::: RECORDS FOR PROCESSING :::
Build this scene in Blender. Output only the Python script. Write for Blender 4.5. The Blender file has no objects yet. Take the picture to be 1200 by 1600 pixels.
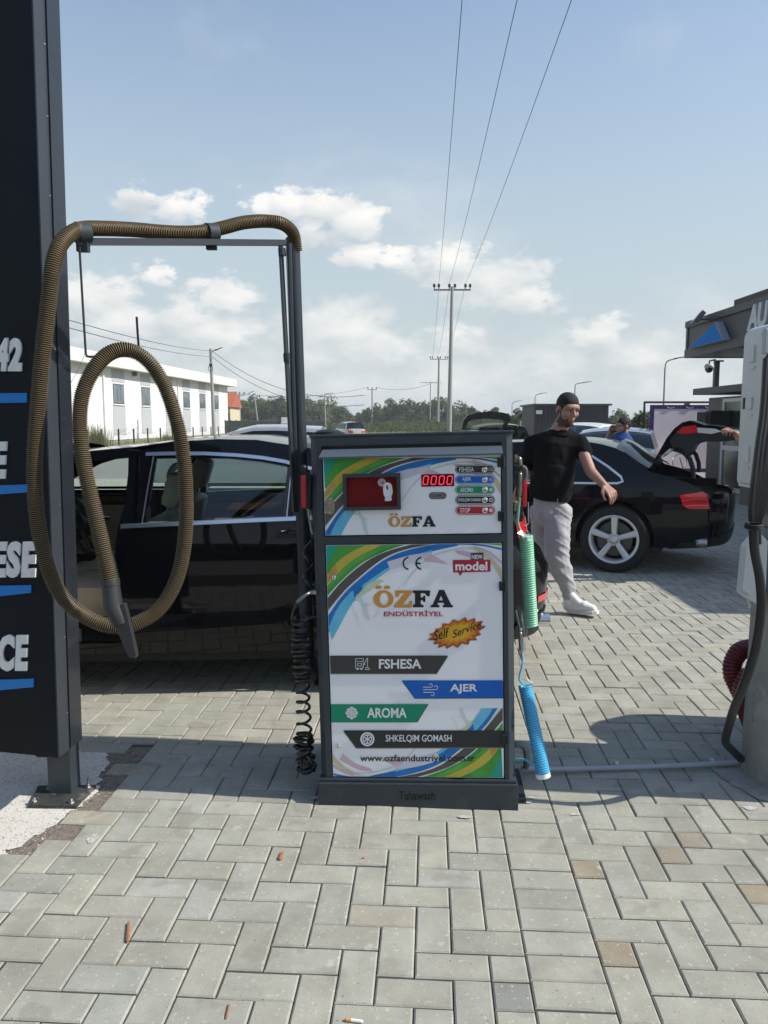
import bpy, bmesh, math, random
import numpy as np
from mathutils import Vector, Matrix, noise as mnoise
from mathutils.geometry import delaunay_2d_cdt, tessellate_polygon
random.seed(7); RNG = np.random.default_rng(7)
scene = bpy.context.scene
COL = scene.collection
rad = math.radians
# ------------------------------------------------------------------ camera
EYE = 1.44
PITCH = math.atan(140/1200)
cam_d = bpy.data.cameras.new('camera'); cam = bpy.data.objects.new('camera', cam_d); COL.objects.link(cam)
cam_d.sensor_fit = 'VERTICAL'; cam_d.sensor_height = 36; cam_d.sensor_width = 27; cam_d.lens = 27
cam_d.clip_start = 0.05; cam_d.clip_end = 4000
cam.location = (0, 0, EYE); cam.rotation_euler = (math.pi/2-PITCH, 0, 0)
scene.camera = cam
scene.render.resolution_x = 768; scene.render.resolution_y = 1024
# ------------------------------------------------------------------ sun and exposure
SUN_EL = rad(42); SUN_DIR = Vector((math.cos(SUN_EL)*math.cos(rad(-6)), math.cos(SUN_EL)*math.sin(rad(-6)), math.sin(SUN_EL)))
sun_d = bpy.data.lights.new('sun', 'SUN'); sun = bpy.data.objects.new('sun', sun_d); COL.objects.link(sun)
sun_d.energy = 4.1; sun_d.angle = rad(0.6); sun_d.color = (1.0, 0.94, 0.845)
sun.rotation_euler = SUN_DIR.to_track_quat('Z', 'Y').to_euler(); sun.location = SUN_DIR*30
scene.view_settings.view_transform = 'Standard'; scene.view_settings.look = 'None'
scene.view_settings.exposure = 0.45; scene.view_settings.gamma = 1; scene.view_settings.use_curve_mapping = False
# ------------------------------------------------------------------ pixel rays (used only to read real positions off the photograph)
cP, sP = math.cos(PITCH), math.sin(PITCH)
def ray(px, py):
    return Vector(((px-600)/1200, cP-(py-800)/1200*sP, -sP-(py-800)/1200*cP))
def at(px, py, D):
    d = ray(px, py); t = D/d.y
    return Vector((d.x*t, D, EYE+d.z*t))
def gnd(px, py, z=0.0):
    d = ray(px, py); t = (z-EYE)/d.z
    return Vector((d.x*t, d.y*t, z))
def proj(P):
    z = P[2]-EYE
    Zc = P[1]*cP-z*sP
    return 600+1200*P[0]/Zc, 800-1200*(z*cP+P[1]*sP)/Zc
def plane_hit(px, py, M, y0=0.0):
    """local (x,z) of the pixel ray on the local plane y=y0 of matrix M"""
    Mi = M.inverted(); o = Mi@Vector((0, 0, EYE)); d = Mi.to_3x3()@ray(px, py)
    t = (y0-o.y)/d.y
    return o.x+d.x*t, o.z+d.z*t
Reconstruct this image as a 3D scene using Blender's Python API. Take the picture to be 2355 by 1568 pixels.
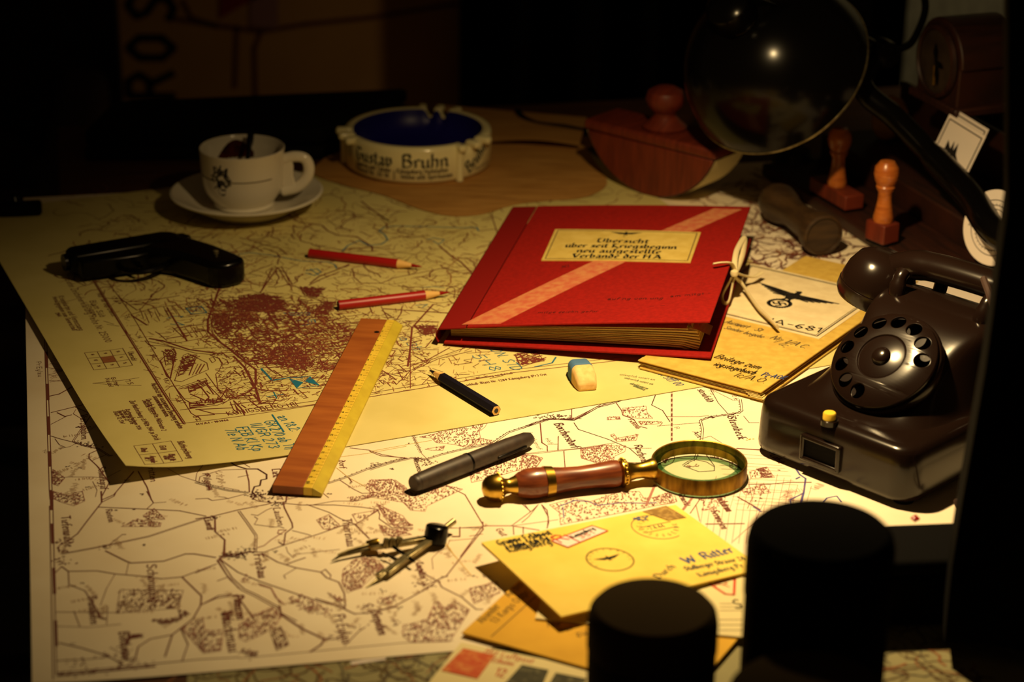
:::
# WORK INSTRUCTIONS
Which lines hold the string "picture"? List them all.

# EXERCISE RESULT
Build this scene in Blender. Output only the Python script. Write for Blender 4.5. The Blender file has no objects yet. Take the picture to be 1200 by 1600 pixels.
Reconstruct this image as a 3D scene using Blender's Python API. Take the picture to be 2355 by 1568 pixels.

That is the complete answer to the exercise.